Task directions:
From the first line of the data through the line containing "lamp('pylon_flood', 'SPOT', (lx, PY", return each line exactly.

╔══

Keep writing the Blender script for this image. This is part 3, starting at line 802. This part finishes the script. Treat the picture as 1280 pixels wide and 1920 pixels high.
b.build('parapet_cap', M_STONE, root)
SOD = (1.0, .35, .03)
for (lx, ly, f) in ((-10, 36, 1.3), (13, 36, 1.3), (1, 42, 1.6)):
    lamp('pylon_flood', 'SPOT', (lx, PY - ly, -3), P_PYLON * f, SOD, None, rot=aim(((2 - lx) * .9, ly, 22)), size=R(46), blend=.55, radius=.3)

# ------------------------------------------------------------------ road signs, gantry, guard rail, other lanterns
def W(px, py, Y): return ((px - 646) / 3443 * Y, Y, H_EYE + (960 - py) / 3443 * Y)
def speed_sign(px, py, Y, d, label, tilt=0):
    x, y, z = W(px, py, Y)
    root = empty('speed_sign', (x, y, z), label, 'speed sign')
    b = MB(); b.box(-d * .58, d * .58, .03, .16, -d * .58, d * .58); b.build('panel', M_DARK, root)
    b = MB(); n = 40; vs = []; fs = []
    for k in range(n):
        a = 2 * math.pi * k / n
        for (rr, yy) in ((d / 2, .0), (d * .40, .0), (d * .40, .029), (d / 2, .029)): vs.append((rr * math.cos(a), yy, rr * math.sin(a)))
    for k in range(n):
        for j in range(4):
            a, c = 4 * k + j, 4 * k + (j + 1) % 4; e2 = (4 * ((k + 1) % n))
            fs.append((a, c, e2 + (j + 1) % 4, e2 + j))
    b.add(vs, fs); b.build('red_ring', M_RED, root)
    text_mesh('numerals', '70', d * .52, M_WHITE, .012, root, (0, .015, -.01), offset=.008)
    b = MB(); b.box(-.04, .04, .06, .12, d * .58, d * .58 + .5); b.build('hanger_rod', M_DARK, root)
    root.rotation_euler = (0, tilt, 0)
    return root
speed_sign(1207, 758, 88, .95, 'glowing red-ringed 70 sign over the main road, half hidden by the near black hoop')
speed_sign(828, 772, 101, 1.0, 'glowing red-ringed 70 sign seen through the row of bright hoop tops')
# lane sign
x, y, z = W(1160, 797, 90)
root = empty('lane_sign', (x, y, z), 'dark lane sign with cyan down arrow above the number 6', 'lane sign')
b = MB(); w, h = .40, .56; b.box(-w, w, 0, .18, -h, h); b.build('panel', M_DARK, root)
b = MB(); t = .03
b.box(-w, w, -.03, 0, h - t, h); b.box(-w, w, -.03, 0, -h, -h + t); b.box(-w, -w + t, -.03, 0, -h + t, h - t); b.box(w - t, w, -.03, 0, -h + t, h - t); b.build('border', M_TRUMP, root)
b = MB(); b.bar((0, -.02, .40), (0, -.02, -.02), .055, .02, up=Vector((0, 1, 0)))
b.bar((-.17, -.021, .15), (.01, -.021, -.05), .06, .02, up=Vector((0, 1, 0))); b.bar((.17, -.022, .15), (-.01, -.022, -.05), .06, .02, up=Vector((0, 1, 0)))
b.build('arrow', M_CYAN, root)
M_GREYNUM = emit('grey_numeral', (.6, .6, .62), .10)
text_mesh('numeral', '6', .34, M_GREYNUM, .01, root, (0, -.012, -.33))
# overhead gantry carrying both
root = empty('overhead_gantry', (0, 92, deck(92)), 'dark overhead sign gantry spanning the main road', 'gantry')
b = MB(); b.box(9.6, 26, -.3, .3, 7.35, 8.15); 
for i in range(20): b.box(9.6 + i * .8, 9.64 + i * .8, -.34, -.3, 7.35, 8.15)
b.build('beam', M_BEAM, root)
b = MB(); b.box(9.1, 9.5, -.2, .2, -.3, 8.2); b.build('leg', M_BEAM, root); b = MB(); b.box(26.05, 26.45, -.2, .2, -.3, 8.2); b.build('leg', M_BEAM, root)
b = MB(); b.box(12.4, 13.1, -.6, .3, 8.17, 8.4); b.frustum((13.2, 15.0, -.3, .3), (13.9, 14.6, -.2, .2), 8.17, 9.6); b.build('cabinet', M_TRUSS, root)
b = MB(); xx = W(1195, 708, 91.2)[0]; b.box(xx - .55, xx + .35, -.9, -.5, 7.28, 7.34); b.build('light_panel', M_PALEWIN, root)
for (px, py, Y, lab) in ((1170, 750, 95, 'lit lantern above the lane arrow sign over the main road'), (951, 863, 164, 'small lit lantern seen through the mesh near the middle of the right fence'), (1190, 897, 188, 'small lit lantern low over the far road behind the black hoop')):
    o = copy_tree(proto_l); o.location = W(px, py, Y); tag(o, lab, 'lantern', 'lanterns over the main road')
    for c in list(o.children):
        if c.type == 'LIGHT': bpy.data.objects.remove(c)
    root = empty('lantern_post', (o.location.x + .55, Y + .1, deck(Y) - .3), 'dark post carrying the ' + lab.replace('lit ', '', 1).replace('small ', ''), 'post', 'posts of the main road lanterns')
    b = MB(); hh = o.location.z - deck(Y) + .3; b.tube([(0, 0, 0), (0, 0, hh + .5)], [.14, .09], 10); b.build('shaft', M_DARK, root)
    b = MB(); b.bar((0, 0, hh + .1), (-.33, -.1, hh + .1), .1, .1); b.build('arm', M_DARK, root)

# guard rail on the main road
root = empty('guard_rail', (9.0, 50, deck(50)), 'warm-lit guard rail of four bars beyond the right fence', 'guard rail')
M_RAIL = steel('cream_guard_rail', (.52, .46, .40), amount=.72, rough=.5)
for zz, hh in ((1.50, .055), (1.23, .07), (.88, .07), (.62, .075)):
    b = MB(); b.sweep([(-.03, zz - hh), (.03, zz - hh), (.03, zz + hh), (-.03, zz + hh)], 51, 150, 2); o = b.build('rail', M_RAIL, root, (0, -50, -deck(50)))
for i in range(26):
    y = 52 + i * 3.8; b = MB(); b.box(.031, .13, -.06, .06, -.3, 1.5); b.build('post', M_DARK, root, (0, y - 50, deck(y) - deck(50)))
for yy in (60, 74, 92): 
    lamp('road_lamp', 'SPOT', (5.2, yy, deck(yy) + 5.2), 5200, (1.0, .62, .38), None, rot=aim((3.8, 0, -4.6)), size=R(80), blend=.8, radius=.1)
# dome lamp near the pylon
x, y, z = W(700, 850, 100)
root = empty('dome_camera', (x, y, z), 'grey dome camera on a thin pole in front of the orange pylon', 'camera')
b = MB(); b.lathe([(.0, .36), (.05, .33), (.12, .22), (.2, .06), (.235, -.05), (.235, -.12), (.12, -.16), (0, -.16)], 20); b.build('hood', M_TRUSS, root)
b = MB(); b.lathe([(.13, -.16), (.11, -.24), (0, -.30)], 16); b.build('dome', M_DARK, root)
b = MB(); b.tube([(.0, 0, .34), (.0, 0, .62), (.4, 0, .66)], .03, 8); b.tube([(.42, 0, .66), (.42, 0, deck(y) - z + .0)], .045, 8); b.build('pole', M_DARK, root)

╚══

The output:
Keep writing the Blender script for this image. This is part 3, starting at line 802. This part finishes the script. Treat the picture as 1280 pixels wide and 1920 pixels high.
b.build('parapet_cap', M_STONE, root)
SOD = (1.0, .35, .03)
for (lx, ly, f) in ((-10, 36, 1.3), (13, 36, 1.3), (1, 42, 1.6)):
    lamp('pylon_flood', 'SPOT', (lx, PY - ly, -3), P_PYLON * f, SOD, None, rot=aim(((2 - lx) * .9, ly, 22)), size=R(46), blend=.55, radius=.3)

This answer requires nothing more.